This is a very heavy question!  Creating a pool takes a lot of resources.
If this is a server program that creates a new thread for every new client, you 
can create a pool for every thread, but you have to make shore that the 
lifetime of all your objects for this client is ended before the thread is dead.
Object that there lifetime are from the beginning until the and of the process 
has to use one single pool. 

Object that there lifetime is more the then thread but not forever have to use 
there on pool.

You have to make deferent constructors for objects that you cannot tell how 
they will work (with receiving pool * or generating there pool by them self)

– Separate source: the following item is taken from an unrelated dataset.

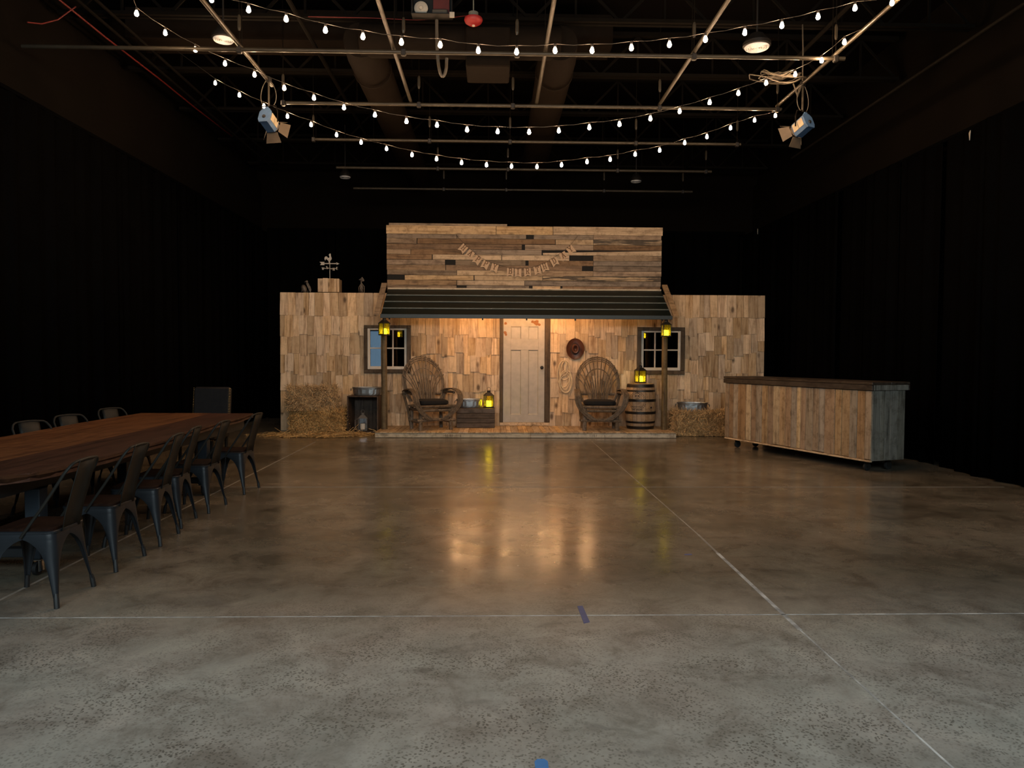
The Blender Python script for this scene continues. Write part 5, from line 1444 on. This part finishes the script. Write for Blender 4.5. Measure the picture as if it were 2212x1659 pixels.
# metal chairs
def metal_chair(name, loc, rz, label):
    t = thing(name, label, 'chair', loc, rz)
    HS = 0.435
    # each leg is a corner channel that widens into the arched skirt under the seat
    levels = [(0.055, 0.021, 0.214), (0.12, 0.030, 0.206), (0.20, 0.043, 0.198), (0.27, 0.058, 0.192), (0.32, 0.078, 0.188), (0.355, 0.103, 0.185), (0.38, 0.132, 0.183), (0.395, 0.158, 0.181), (0.402, 0.178, 0.180), (HS, 0.178, 0.178)]
    for sx in (-1, 1):
        for sy in (-1, 1):
            v, f_ = [], []
            for z, w_, c_ in levels:
                r_ = min(0.045, max(w_ * .75, .016))
                sec = [(c_ - w_, c_)]
                for q in range(6):
                    a = PI / 2 - PI / 2 * q / 5
                    sec.append((c_ - r_ + r_ * math.cos(a), c_ - r_ + r_ * math.sin(a)))
                sec.append((c_, c_ - w_))
                if w_ < r_:
                    sec[0] = (c_ - r_, c_); sec[-1] = (c_, c_ - r_)
                for x, y in sec:
                    v.append((sx * x, sy * y, z))
            for i in range(len(levels) - 1):
                for q in range(7):
                    k = i * 8 + q
                    f_.append((k, k + 1, k + 9, k + 8) if sx * sy < 0 else (k + 8, k + 9, k + 1, k))
            o = MB().add(v, f_).build('leg', 'steel', t, True)
            so = o.modifiers.new('gauge', 'SOLIDIFY'); so.thickness = 0.006; so.offset = -1
            o.modifiers.new('bev', 'WEIGHTED_NORMAL')
            MB().tube([(sx * .211, sy * .211, 0.001), (sx * .205, sy * .205, 0.055), (sx * .2, sy * .2, 0.085)], [.016, .016, .011], 8).build('foot', 'rubber', o, True)
    def rr(a, r_, n=5):
        out = []
        for cx, cy, s in ((a - r_, a - r_, 0), (-a + r_, a - r_, 1), (-a + r_, -a + r_, 2), (a - r_, -a + r_, 3)):
            for q in range(n + 1):
                u = s * PI / 2 + PI / 2 * q / n
                out.append((cx + r_ * math.cos(u), cy + r_ * math.sin(u)))
        return out
    def plate(a, r_, z0, z1, name_, mat):
        pl = rr(a, r_)
        n = len(pl)
        v = [(x, y, z0) for x, y in pl] + [(x, y, z1) for x, y in pl] + [(x * .97, y * .97, z1 + .004) for x, y in pl]
        f_ = [tuple(range(n))[::-1], tuple(range(2 * n, 3 * n))]
        for L_ in range(2):
            f_ += [(L_ * n + i, L_ * n + (i + 1) % n, L_ * n + n + (i + 1) % n, L_ * n + n + i) for i in range(n)]
        return MB().add(v, f_).build(name_, mat, t)
    plate(0.183, 0.05, HS, HS + .012, 'seat_pan', 'steel')
    plate(0.172, 0.045, HS + .016, HS + .03, 'seat', 'seatwood')
    # back hoop: from the seat sides up and over
    z0, zt = HS + .0, 0.865
    def bk(x, h): return (x, 0.165 + 0.125 * h, z0 + (zt - z0) * h)
    def hk(x, h): return (x, 0.29 * max(h, 0.0) ** 0.9, z0 + (zt - z0) * h)
    half = [(-0.188, -0.005, z0 - .02)] + [hk(-0.187 + .012 * h, h) for h in (0.2, 0.4, 0.6, 0.74, 0.84)]
    half += [hk(-0.108 - .064 * math.cos(q), .84 + .145 * math.sin(q)) for q in (.35, .7, 1.05, 1.35)] + [hk(-0.05, .995)]
    hp = half + [hk(0, 1.0)] + [(-x, y, z) for x, y, z in half[::-1]]
    MB().tube(hp, 0.0095, 8).build('back_hoop', 'steelback', t, True)
    v = []
    for h in (0.0, .25, .5, .75, 1.0):
        for x, dy in ((-0.10, 0.014), (-0.075, 0.0), (0.075, 0.0), (0.10, 0.014)):
            p = bk(x, h)
            v.append((p[0], p[1] + dy - .004 + (0.012 if h == 0 else 0), p[2]))
    f_ = [(i * 4 + q, i * 4 + q + 1, i * 4 + q + 5, i * 4 + q + 4) for i in range(4) for q in range(3)]
    o = MB().add(v, f_).build('back_splat', 'steelback', t, True)
    so = o.modifiers.new('gauge', 'SOLIDIFY'); so.thickness = 0.004
    return t
rights = [((-2.585, 4.605), 0.02, 'nearest dark metal chair at the long table, closest to the camera'),
          ((-2.607, 5.35), 0.0, 'second dark metal chair from the near end of the long table'),
          ((-2.63, 6.03), 0.08, 'third dark metal chair from the near end of the long table'),
          ((-2.72, 6.63), 0.09, 'fourth dark metal chair from the near end of the long table'),
          ((-2.694, 7.275), -0.03, 'fifth dark metal chair from the near end, beside the rear caster'),
          ((-2.675, 8.25), -0.06, 'dark metal chair at the far end of the table side facing the bar')]
proto = None
for (x, y), ph, lab in rights:
    loc, rz = (x - 0.205, y, 0.0), -PI / 2 + ph
    if proto is None:
        proto = metal_chair('metal_chair', loc, rz, lab)
        proto['group'] = 'dark metal dining chairs'
    else:
        dup(proto, loc, rz, lab)
for y, x, lab in ((7.08, -4.20, 'metal chair against the drapes, nearest of three backs seen over the table'),
                  (7.84, -4.26, 'metal chair against the drapes, middle of three backs seen over the table'),
                  (8.86, -4.34, 'metal chair against the drapes, farthest of three backs seen over the table'),
                  (5.55, -4.12, 'metal chair mostly hidden beneath the near end of the table')):
    dup(proto, (x, y, 0.0), 1.08, lab)
# head chair
t = thing('upholstered_chair', 'charcoal upholstered head chair with brass nail trim at the far table end', 'chair', (-3.79, 9.80, 0), math.radians(-5))
MB().box(-0.25, 0.25, -0.27, 0.22, 0.40, 0.52, c=0.03).build('seat', 'leather', t, True)
MB().box(-0.25, 0.25, -0.045, 0.045, 0, 0.62, TR(0, 0.20, 0.46, rx=math.radians(-6)), c=0.025).build('backrest', 'leather', t, True)
for x, y in ((-.21, -.23), (.21, -.23), (-.21, .19), (.21, .19)):
    MB().tube([(x, y, 0.0), (x, y, 0.42)], [0.018, 0.026], 8).build('leg', 'black', t)
nb = MB()
BM = TR(0, 0.20, 0.46, rx=math.radians(-6))
for k in range(26):
    for xx_ in (-.251, .251):
        nb.ball((xx_, -.030, .05 + .022 * k), .006, .006, .006, 6, 4, BM)
        nb.ball((xx_ * .97, -.044, .05 + .022 * k), .006, .004, .006, 6, 4, BM)
for k in range(22):
    nb.ball((-.24 + .023 * k, -.27, .415), .006, .005, .006, 6, 4)
o = nb.build('nailhead_trim', 'brass', t, True, 'row of brass nailheads')
o['kind'] = 'stuff'

# ------------------------------------------------------------------ tape on the floor
def tape(pts, mat, label):
    v = [(x, y, 0.0022) for x, y in pts] + [(x, y, 0.0004) for x, y in pts]
    n = len(pts)
    o = MB().add(v, [tuple(range(n)), tuple(range(2 * n - 1, n - 1, -1))] + [(i, i + n, (i + 1) % n + n, (i + 1) % n) for i in range(n)]).build('floor_tape', mat)
    tag(o, label, 'tape')
tape([(0.516, 4.111), (0.553, 4.132), (0.545, 4.405), (0.512, 4.40)], 'tapeold', 'faded blue tape strip lying across the chalk line')
tape([(0.159, 2.55), (0.208, 2.55), (0.208, 2.69), (0.196, 2.706), (0.170, 2.706), (0.159, 2.69)], 'tape', 'bright blue tape strip at the very front of the floor')
tape([(1.46, 5.545), (1.52, 5.55), (1.52, 5.58), (1.465, 5.57)], 'tapeold', 'tiny scrap of blue tape beside the long chalk line')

If you will not work on this carefully you will have memory likes or you 
program will not be able to handle many clients!

Dror Shilo
Ericom Software

-----Original Message-----
From: David Barrett [mailto:[EMAIL PROTECTED]
Sent: Friday, October 08, 2004 5:56 AM
To: dev@apr.apache.org
Subject: Pools, C++, and Exceptions Best Practices


Is anyone in the audience using apr pools in a C++ application?  Can you
point to any sample code showing how to override 'new' and 'delete' (or
manually invoke constructors and destructors) to manage objects within a
pool?

Right now I have an ugly mix of pools for apr objects and heap for C++
objects, and I'd prefer to use apr pools exclusively.  I'm thinking pools
might complement structured exception handling very well: create a sub-pool
before each 'try' block, and destroy it in the 'catch' block if an exception
is thrown.  In theory, this would ensure that whatever data allocated up to
the point the exception was thrown would be safely cleaned up.

Alternatively, do you have any suggestions on how best to use pools with
C++?  Currently I'm just creating a pool for each object in its constructor,
and destroying it in the destructor.  Am I on the right track?